Co więcej do tej pory sądzono że spowolnienie dotyczy przede wszystkim przemysłu, ale już na przykład telekomunikacja, budowlanka, handel, transport i usługi radzą sobie znacznie lepiej. Jednak ostatnie napływające dane wskazują, że wyraźnie odbiły zamówienia w przemyśle motoryzacyjnym, a więc w kluczowym sektorze eksportowym, wrażliwym szczególnie na sygnały płynące z gospodarki globalnej w tym gospodarki chińskiej.
W naszej opinii to właśnie sygnały płynące z gospodarki chińskiej są katalizatorem wzrostu popytu na niemieckie spółki. Dostrzegamy w nich możliwe „miękkie lądowanie” gospodarki Niemiec przede wszystkim za sprawą ogłoszonego przez Chińską Narodową Komisje Rozwoju i Reform celu „dobre rozpoczęcie” gospodarcze już w pierwszym kwartale 2019 r., co może sygnalizować większą stymulację wzrostu przez chiński rząd.
Chińska komisja zapowiedziała umocnienie monitorowania sytuacji gospodarczej kraju, a także wykorzystanie rezerw w polityce gospodarczej. Jest to niejako odpowiedź na słabnięcie globalnego popytu w obliczu trwającego konfliktu handlowego z USA.
Dlatego we wtorek tj. 15 stycznia 2019 r. chińskie Ministerstwo Finansów ogłosiło, że w tym roku planuje zdecydowanie większe wydatki fiskalne i większe cięcia podatków i opłat. Działania te będą głównie dotyczyły mniejszych firm i przetwórców. Planują także skrócić tygodniowy dzień pracy, wprowadzić tzw. wolne piątki oraz namówić sklepy i centra handlowe do wydłużenia godzin pracy.

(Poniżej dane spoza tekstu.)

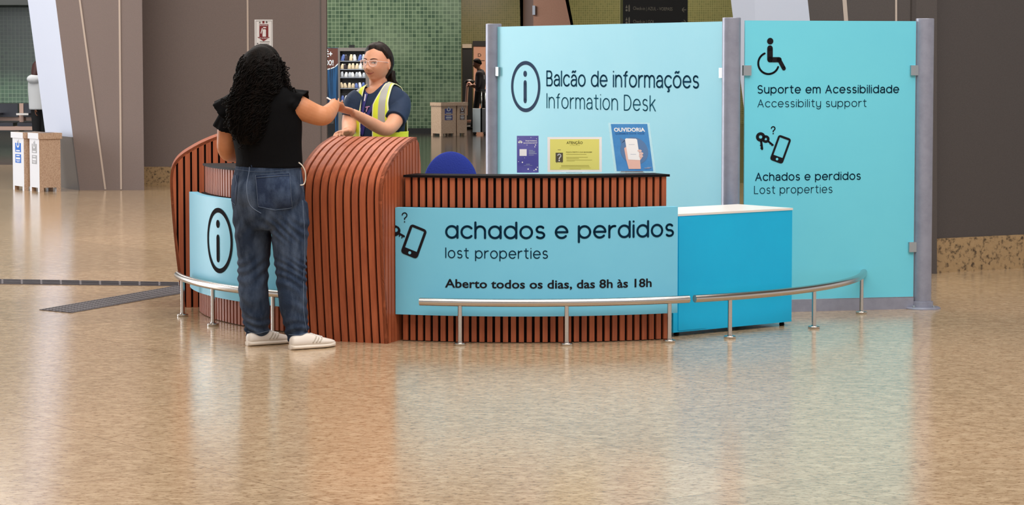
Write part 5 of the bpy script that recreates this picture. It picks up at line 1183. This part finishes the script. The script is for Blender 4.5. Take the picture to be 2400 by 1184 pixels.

Chińskie władze liczą zatem na wzrost wydatków na markowe dobra oraz chcą skłonić Chińczyków do częstszych wyjazdów turystycznych.
Działaniom tym, które z pozoru są ważne dla gospodarki Chin ale i także dla utrzymania światowego wzrostu kibicuje szczególnie Berlin. Ich gospodarka jest przecież najbardziej wrażliwa na ograniczanie zamówień w globalnych łańcuchach dostaw, a bezpośredni eksport do Chin jest kluczowy z punktu widzenia odczytów wzrostu PKB Niemiec.
Zatem jeśli uda się Chińczykom to uda się także i Niemcom.